## Your task:
Without the pictures, output the lines of the material from the very first through the one that holds "S.render.resolution_x = 1024;".

## Data lines:
....................
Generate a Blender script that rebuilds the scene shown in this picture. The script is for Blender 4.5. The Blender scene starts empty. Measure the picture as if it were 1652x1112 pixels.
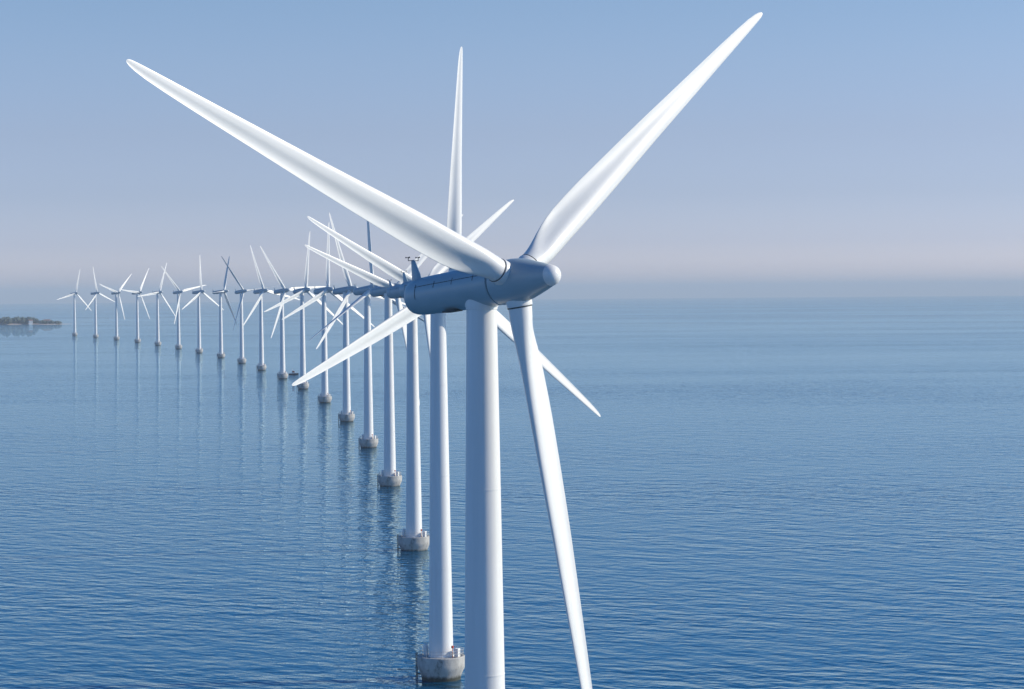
import bpy, bmesh, math, random
from mathutils import Matrix, Vector
R = math.radians
C = bpy.context.scene.collection
S = bpy.context.scene
RE = 7.33e6                      # earth radius (with refraction) : the sea curves away to its horizon

# ------------------------------------------------------------------ camera
cam_d = bpy.data.cameras.new('camera'); cam = bpy.data.objects.new('camera', cam_d); C.objects.link(cam)
cam_d.sensor_width = 36; cam_d.lens = 83.904; cam_d.clip_start = 1; cam_d.clip_end = 120000
cam.matrix_world = Matrix.Translation((0, 0, 62.19)) @ Matrix.Rotation(R(90 - 1.317), 4, 'X') @ Matrix.Rotation(R(-0.466), 4, 'Z')
S.camera = cam
S.render.resolution_x = 1024; S.render.resolution_y = 689

# ------------------------------------------------------------------ sky, sun, exposure
SUN_EL, SUN_AZ = 27.0, 84.5      # azimuth clockwise from +Y (the view direction): sun to the right, a little ahead
w = bpy.data.worlds.new('World'); S.world = w; w.use_nodes = True
nt = w.node_tree; nt.nodes.clear()
sky = nt.nodes.new('ShaderNodeTexSky'); sky.sky_type = 'NISHITA'; sky.sun_disc = False
sky.sun_elevation = R(SUN_EL); sky.sun_rotation = R(SUN_AZ)
sky.altitude = 60; sky.air_density = 1.0; sky.dust_density = 0.7; sky.ozone_density = 3.0
bg = nt.nodes.new('ShaderNodeBackground'); bg.inputs[1].default_value = 0.15
out = nt.nodes.new('ShaderNodeOutputWorld')
tcw = nt.nodes.new('ShaderNodeTexCoord'); spw = nt.nodes.new('ShaderNodeSeparateXYZ'); nt.links.new(tcw.outputs['Generated'], spw.inputs[0])
rw = nt.nodes.new('ShaderNodeValToRGB'); e = rw.color_ramp.elements
SKY_TINT = [(0, (0.47, 0.51, 0.80)), (.006, (.505, .525, .80)), (0.012, (0.485, 0.505, 0.77)), (0.02, (0.405, 0.435, 0.69)), (0.04, (0.34, 0.362, 0.555)), (0.065, (0.3396, 0.3394, 0.4737)), (0.095, (0.345, 0.35, 0.45)), (0.125, (0.335, 0.352, 0.428)), (0.2, (0.20, 0.37, 0.52)), (0.33, (0.10, 0.28, 0.46)), (0.6, (0.05, 0.215, 0.385)), (1.0, (0.04, 0.205, 0.385))]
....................
## Exercise answer:
Generate a Blender script that rebuilds the scene shown in this picture. The script is for Blender 4.5. The Blender scene starts empty. Measure the picture as if it were 1652x1112 pixels.
import bpy, bmesh, math, random
from mathutils import Matrix, Vector
R = math.radians
C = bpy.context.scene.collection
S = bpy.context.scene
RE = 7.33e6                      # earth radius (with refraction) : the sea curves away to its horizon

# ------------------------------------------------------------------ camera
cam_d = bpy.data.cameras.new('camera'); cam = bpy.data.objects.new('camera', cam_d); C.objects.link(cam)
cam_d.sensor_width = 36; cam_d.lens = 83.904; cam_d.clip_start = 1; cam_d.clip_end = 120000
cam.matrix_world = Matrix.Translation((0, 0, 62.19)) @ Matrix.Rotation(R(90 - 1.317), 4, 'X') @ Matrix.Rotation(R(-0.466), 4, 'Z')
S.camera = cam
S.render.resolution_x = 1024; S.render.resolution_y = 689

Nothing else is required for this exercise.